An alternative representation of Synthetic Aperture Radar images as an aid to the interpretation of englacial observations

Ground-penetrating radar reveals subsurface geometry and ice stratigraphy that contains information about past and present dynamics of the cryosphere. Synthetic Aperture Radar (SAR) is a processing technique based on averaging the radar echoes received at multiple locations as the radar moves relative to the target. Due to this averaging, the directional properties of the back-scattering from the target received at these multiple locations are lost. We introduce an alternative representation of SAR images that preserves directional information encoded in its Doppler spectrum: the Doppler frequency accounts for the time-delay variation from the radar to the target. With this technique, called Red–Green–Blue Doppler Decomposition (RGB-DD), the Doppler spectrum of a SAR image is split into three equalised bands, each band representing a primary direction of arrival of the radar echoes. A primary colour is assigned to each band to allow joint representation in a single RGB image.
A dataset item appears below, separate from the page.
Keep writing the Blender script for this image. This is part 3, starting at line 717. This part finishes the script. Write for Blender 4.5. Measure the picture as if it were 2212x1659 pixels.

We apply our representation framework to several datasets acquired with the British Antarctic Survey (BAS) airborne ice-sounding radar over three Antarctic ice streams. Compared to the standard SAR method that is based solely on the averaged intensity level, this method facilitates the enhanced interpretation of englacial features such as ice stratigraphy, crevasses, tephra layers, and along-flow transitions in strain rate. The technique may be extended to other sensors and applications.